Общая ситуация на фронтах вновь оживила в военных кругах Германии и Австро-Венгрии надежду на победу. Немцы намеревались начать весной решающее наступление на Западном фронте, австрийцы готовили новую наступательную операцию в Италии — чтобы завершить начатое при Капоретто. Однако силы центрального блока, в отличие от его противников, были на исходе. Видимый перевес Германии и ее союзников на всех европейских театрах военных действий в первой половине 1918 г. оказался грандиозным миражом, который рассеялся всего через несколько месяцев.

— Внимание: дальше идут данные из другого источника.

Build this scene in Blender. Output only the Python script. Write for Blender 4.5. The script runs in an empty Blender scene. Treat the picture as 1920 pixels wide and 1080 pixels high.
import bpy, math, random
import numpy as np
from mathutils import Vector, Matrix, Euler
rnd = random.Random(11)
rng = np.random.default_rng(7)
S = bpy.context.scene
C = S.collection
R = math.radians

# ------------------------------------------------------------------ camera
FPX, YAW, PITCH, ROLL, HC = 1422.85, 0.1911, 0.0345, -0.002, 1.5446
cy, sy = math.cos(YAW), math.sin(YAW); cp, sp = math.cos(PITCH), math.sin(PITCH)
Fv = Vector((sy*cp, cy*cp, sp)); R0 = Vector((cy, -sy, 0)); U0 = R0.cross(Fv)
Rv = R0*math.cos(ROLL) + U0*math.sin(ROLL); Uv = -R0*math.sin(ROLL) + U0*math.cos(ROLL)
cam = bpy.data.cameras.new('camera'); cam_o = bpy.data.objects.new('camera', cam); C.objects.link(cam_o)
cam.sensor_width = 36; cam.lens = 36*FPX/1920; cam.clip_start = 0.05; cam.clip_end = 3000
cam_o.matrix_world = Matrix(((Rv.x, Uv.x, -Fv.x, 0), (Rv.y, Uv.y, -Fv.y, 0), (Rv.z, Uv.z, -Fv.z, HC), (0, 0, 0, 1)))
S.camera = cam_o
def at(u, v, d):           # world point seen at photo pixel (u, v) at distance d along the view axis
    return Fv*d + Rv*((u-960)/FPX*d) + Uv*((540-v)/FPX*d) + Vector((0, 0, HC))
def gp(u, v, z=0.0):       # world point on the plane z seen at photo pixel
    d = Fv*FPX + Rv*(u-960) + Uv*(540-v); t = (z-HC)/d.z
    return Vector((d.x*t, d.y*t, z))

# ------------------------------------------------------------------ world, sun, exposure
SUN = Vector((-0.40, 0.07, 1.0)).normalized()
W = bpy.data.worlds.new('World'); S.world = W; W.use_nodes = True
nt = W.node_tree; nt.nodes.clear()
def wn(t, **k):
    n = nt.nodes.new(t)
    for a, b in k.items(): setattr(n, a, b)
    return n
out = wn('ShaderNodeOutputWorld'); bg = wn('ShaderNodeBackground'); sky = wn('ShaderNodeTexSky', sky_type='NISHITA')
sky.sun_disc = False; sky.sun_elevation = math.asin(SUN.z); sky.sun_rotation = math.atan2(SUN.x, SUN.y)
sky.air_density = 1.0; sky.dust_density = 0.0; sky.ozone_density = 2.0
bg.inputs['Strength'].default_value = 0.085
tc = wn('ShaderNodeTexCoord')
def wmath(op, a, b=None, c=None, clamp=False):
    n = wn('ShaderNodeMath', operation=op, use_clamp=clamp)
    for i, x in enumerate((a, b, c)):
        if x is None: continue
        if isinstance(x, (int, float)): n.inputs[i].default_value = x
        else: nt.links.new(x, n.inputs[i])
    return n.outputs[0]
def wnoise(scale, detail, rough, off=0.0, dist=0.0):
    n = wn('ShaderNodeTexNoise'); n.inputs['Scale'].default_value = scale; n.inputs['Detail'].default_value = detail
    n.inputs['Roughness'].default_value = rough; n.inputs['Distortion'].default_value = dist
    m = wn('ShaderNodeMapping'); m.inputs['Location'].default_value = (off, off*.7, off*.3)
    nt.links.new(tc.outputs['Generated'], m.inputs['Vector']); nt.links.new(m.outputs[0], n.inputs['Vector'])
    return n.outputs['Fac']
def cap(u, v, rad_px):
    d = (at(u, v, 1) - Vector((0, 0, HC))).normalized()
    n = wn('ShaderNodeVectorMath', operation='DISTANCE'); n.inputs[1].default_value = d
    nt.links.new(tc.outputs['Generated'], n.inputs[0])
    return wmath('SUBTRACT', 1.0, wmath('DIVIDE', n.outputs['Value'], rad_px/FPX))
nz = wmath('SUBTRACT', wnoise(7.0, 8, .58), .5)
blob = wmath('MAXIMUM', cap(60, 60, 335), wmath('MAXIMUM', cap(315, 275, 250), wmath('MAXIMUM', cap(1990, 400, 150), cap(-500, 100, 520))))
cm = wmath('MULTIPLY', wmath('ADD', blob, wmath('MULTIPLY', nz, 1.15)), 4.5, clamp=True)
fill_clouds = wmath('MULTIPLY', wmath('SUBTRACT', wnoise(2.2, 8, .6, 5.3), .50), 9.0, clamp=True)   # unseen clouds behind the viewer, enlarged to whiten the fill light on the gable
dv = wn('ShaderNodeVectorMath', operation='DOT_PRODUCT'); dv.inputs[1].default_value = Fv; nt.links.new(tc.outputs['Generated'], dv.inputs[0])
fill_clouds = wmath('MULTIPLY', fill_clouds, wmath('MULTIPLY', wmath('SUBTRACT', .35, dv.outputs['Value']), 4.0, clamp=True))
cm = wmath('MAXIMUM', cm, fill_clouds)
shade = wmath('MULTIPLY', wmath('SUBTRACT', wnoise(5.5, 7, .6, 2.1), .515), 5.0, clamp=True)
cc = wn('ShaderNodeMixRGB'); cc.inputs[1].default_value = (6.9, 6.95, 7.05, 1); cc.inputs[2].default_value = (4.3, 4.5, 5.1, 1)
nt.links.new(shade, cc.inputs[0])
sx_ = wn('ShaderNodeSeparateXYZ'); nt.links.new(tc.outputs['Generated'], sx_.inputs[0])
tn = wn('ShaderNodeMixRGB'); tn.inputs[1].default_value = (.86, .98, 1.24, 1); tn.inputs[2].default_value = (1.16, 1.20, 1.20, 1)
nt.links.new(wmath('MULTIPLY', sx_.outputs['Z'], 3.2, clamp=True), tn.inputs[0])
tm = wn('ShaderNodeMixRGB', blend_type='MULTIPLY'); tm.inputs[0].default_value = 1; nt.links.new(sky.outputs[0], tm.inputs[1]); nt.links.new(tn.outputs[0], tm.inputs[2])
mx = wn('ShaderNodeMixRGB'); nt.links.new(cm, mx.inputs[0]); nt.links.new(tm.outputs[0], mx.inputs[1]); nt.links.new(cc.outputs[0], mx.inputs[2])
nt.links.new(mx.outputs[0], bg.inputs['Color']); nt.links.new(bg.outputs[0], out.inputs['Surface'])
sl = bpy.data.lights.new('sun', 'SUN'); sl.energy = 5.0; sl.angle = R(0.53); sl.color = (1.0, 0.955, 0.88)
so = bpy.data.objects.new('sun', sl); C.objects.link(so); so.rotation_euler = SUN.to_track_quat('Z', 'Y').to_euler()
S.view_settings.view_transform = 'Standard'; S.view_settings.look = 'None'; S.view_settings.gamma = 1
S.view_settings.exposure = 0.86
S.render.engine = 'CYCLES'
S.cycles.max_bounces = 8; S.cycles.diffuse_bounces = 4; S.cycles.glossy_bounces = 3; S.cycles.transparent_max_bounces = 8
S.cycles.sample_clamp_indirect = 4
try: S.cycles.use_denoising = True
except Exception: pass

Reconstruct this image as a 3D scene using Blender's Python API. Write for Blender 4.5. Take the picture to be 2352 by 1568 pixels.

Между тем характер войны в последние два ее года заметно изменился. Прежде всего, война в буквальном смысле слова пришла в каждый дом. Колоссальные потери сторон привели к тому, что вместо регулярных армий в бой теперь шли главным образом резервисты — надевшие военную форму отцы семейств, которые еще недавно не предполагали, что им, мирным обывателям, тоже придется сражаться: ведь летом 1914-го все были убеждены, что солдаты вернутся домой «еще до того, как опадут листья». Но к концу войны картина оказалась совсем иной: так, из почти 190 тыс. офицеров австро-венгерской армии к осени 1918 г. только 35 тыс. составляли кадровые военные, остальные были вчерашними учителями, адвокатами, лавочниками, чиновниками, журналистами... Тотальный характер войны порождал всеобщее ожесточение. Если в XIX в. целью действующей армии было нанести врагу поражение, чтобы дать политикам и дипломатам возможность договориться о выгодных условиях мира, то теперь противник должен был быть не просто разгромлен, а уничтожен во всех отношениях — военном, политическом и экономическом. Необычайно интенсивная военная пропаганда «ставила одну цель — полную и окончательную победу в этой войне за завершение всех войн... Война приобрела идеологический характер» (Berenger, 285). Каков бы ни был ее исход, она просто не могла завершиться справедливым миром, поскольку с абсолютным злом, которое стали олицетворять в глазах друг друга воюющие стороны, примирение невозможно.